The editor of this blog was a member of the citizens committee that recommended Marc Mazzuca to Mayor Dave Schmidt from among four candidates who sought appointment to fill the seat of  Tom Bernick, who resigned after one year on the job as 6th Ward alderman.

Mazzuca has earned mixed reviews from us since he took his seat at The Horseshoe in June 2012.

We sung his praises in posts such as those dated 06.23.12, 08.23.12, 12.16.13 and 09.26.13, but we criticized his performance in posts dated 07.18.12, 10.26.12, 05.08.13 and 08.28.13.  And when Mazzuca ran for that 6th Ward seat in 2013, we made no endorsement in his race for reasons explained in our 04.08.13 post.

While Mazzuca has the ability to exasperate, even when he is exasperating he does something that the City Council needs: he provides hard-data analysis.

Recently he did some necessary nitpicking about City staff’s cavalier treatment of the competitive bidding process.  Although that earned him some sneers and grimaces from City staffers it should earn him applause and gratitude from the City’s taxpayers.

The City Code provides for competitive bidding for any contract or transaction in excess of $20,000, unless it involves professional services where competence and quality are more difficult to ascertain and distinguish among service providers.  The main purpose of competitive bidding is to obtain the lowest possible prices for the taxpayers.

But competitive bidding has another purpose: to eliminate, or at least minimize, the potential for graft and corruption to which public contracts funded by the taxpayers – a/k/a, Other People’s Money (“OPM”) – are particularly susceptible.  Over the years, public officials here in Illinois have become so adept at fleecing the taxpayers that even competitive bidding has been rigged and manipulated to provide sweetheart contracts for insiders.

Nevertheless, competitive bidding remains the best weapon against both waste and profiteering.

So it’s a comfort to us any time the mayor or any alderman insists on compliance with such bidding requirements.  And it’s a concern to us any time competitive bidding is criticized, evaded or ignored by City staff – which is one reason why we have written often in favor of competitive bidding and critically of public officials when competitive bidding is scorned – as in our posts of 05.13.09, 06.10.09, 12.20.10, 02.18.13, 03.04.13, 06.06.13, 09.23.13, 10.14.13 and 10.16.13.

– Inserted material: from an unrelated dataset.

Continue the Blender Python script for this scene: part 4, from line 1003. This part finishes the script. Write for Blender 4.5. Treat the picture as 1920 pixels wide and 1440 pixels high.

Mazzuca provided his share of comfort at last Monday night’s committee of the whole (“COW”) meeting, challenging several contracts and purchases that deserved to be challenged, including the contract for the Red Speed Illinois automated enforcement camera at Northwest Hwy. and Oakton.  When that contract was signed in 2010, it reportedly was for an initial four-year term, with two additional three-year options that could extend the service through 2020.

Police Chief Frank Kaminski’s endorsement of Red Speed notwithstanding, the mere fact that a contract contains options doesn’t mean those options have to be exercised, or that they represent the best deal for the taxpayers.

Public Works Committee chair Ald. Marty Maloney (7th) argued that vendors often build better terms into multi-year option-based contracts, and that re-bidding contracts involve increased City staff costs.  We don’t disagree with either of those points.

But Mazzuca correctly noted that excusing re-bidding based on contract options can very well deprive the taxpayers of potentially less-costly alternatives that may not have been available when the existing contracts were signed.  Consequently, such options should be nothing more than a safety net for the City in case a better deal ISN’T available through re-bidding – not a substitute for re-bidding.

If members of City staff want to shirk their duty to the taxpayers and ignore the City Code competitive bidding requirements, they should come right out and say so – and do it well enough in advance of any existing contract expiration dates so that the Council has a reasonable opportunity to order Staff to competitively bid the contract rather than end up having to exercise the option by default due to lack of time.

And if the mayor or Council members are willing to let Staff get away with such nonsense, then they owe every taxpayer an explanation of why they are letting the inmates run the asylum.